Overview
The Internal Revenue Service (IRS) has finalized regulations implementing the “No Tax on Tips” provision enacted under the One Big Beautiful Bill Act (OBBBA). These rules clarify how eligible taxpayers may claim a federal income tax deduction for certain tip income beginning in 2025.
While widely referred to as “no tax on tips,” this provision does not eliminate all taxes on tip income. Instead, it allows qualifying individuals to deduct up to $25,000 of eligible tip income when calculating federal income tax liability.
This deduction is temporary and currently applies for tax years 2025 through 2028.
Key Benefit
- Eligible taxpayers may claim a deduction of up to $25,000 for “qualified tips”
- The deduction is available to both itemizers and non-itemizers
Important:
- The $25,000 limit applies per tax return, not per individual
- Married taxpayers filing separately are not eligible
Income Limitations
The deduction is subject to modified adjusted gross income (MAGI)-based phaseouts:
| Filing Status |
Phaseout Begins |
Fully Phased Out |
| Single |
$150,000 |
$400,000 |
| Married Filing Jointly |
$300,000 |
$550,000 |
Taxpayers above these thresholds may receive a reduced deduction or no benefit.
What Counts as “Qualified Tips”?
To qualify for the deduction, tips must meet several requirements:
1. Cash or Cash Equivalent
Includes:
- Cash
- Credit/debit card tips
- Checks and electronic payments
Excludes:
- Digital assets – Tips paid in digital assets (such as cryptocurrency) are not currently eligible. The IRS has stated it may revisit this issue in the future as legislation evolves.

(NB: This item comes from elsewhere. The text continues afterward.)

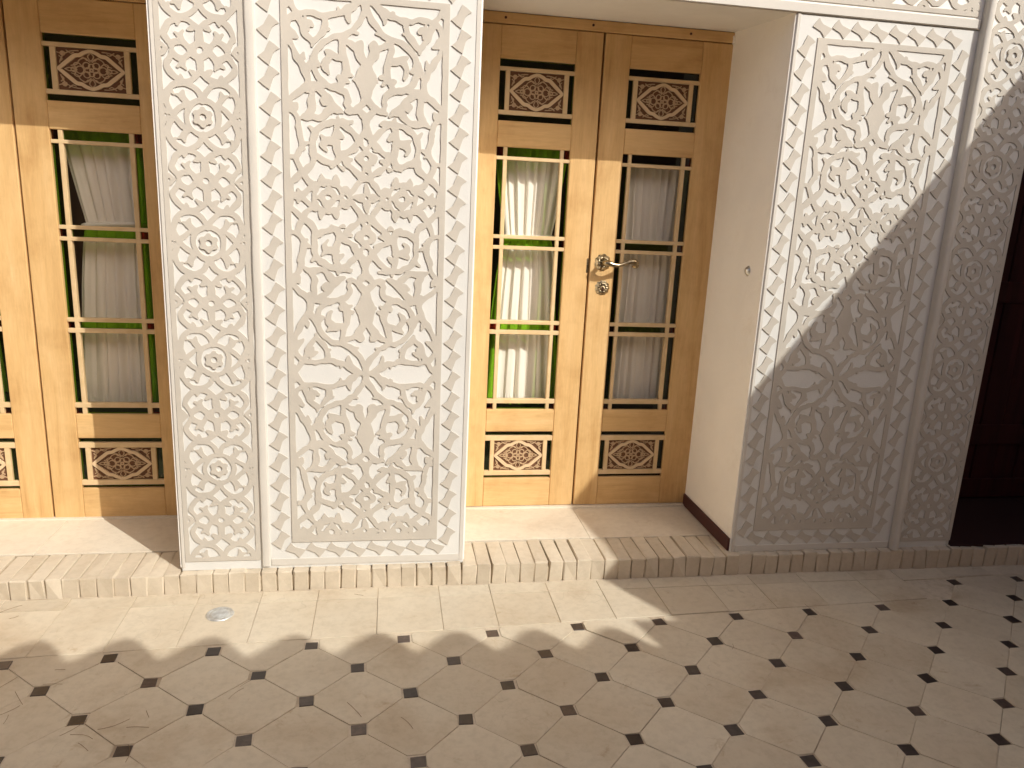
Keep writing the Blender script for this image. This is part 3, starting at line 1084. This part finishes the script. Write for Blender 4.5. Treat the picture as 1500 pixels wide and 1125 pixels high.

2. Received in an Eligible Occupation
Tips must be earned in a job that “customarily and regularly” received tips as of December 31, 2024.
3. Voluntary Payments
The tip must:
- Be optional
- Be determined solely by the customer
- Carry no consequence for nonpayment
4. Not Pre-Negotiated
Tips cannot be guaranteed or contractually agreed upon in advance.
Payments That Do Not Qualify
The final regulations confirm that the following do not qualify as deductible tips:
- Mandatory service charges or automatic gratuities
- Payments structured as compensation for services
- Certain payments tied to specified service trades or businesses
- Digital asset payments
Key Clarifications in the Final Regulations
The IRS final rules generally follow earlier proposed regulations but include some important clarifications:
Expanded List of Eligible Occupations
The IRS now recognizes more than 70 occupations that customarily receive tips. These can be found on the IRS website.
The regulations also confirm that certain gig economy roles, such as app-based delivery drivers, may qualify.
Stronger Definition of “Voluntary” Tips
A tip is considered voluntary only if the customer has the ability to:
- Adjust the amount
- Reduce the tip to zero
This clarification affects point-of-sale systems that present preset tip options.
Manager and Supervisor Rules
- Tips received by managers/supervisors through mandatory tip sharing, such as tip pools, are not eligible
- However, tips received directly by supervisors or managers for services they personally provide may qualify
What does this mean for employers?
- Continue to track tips carefully through payroll and workplace systems
- Ensure qualifying tips are separately reported in Box 12 of employees’ W-2s starting in 2026
- Maintain clear and accurate job titles since only workers in qualifying occupations will be eligible.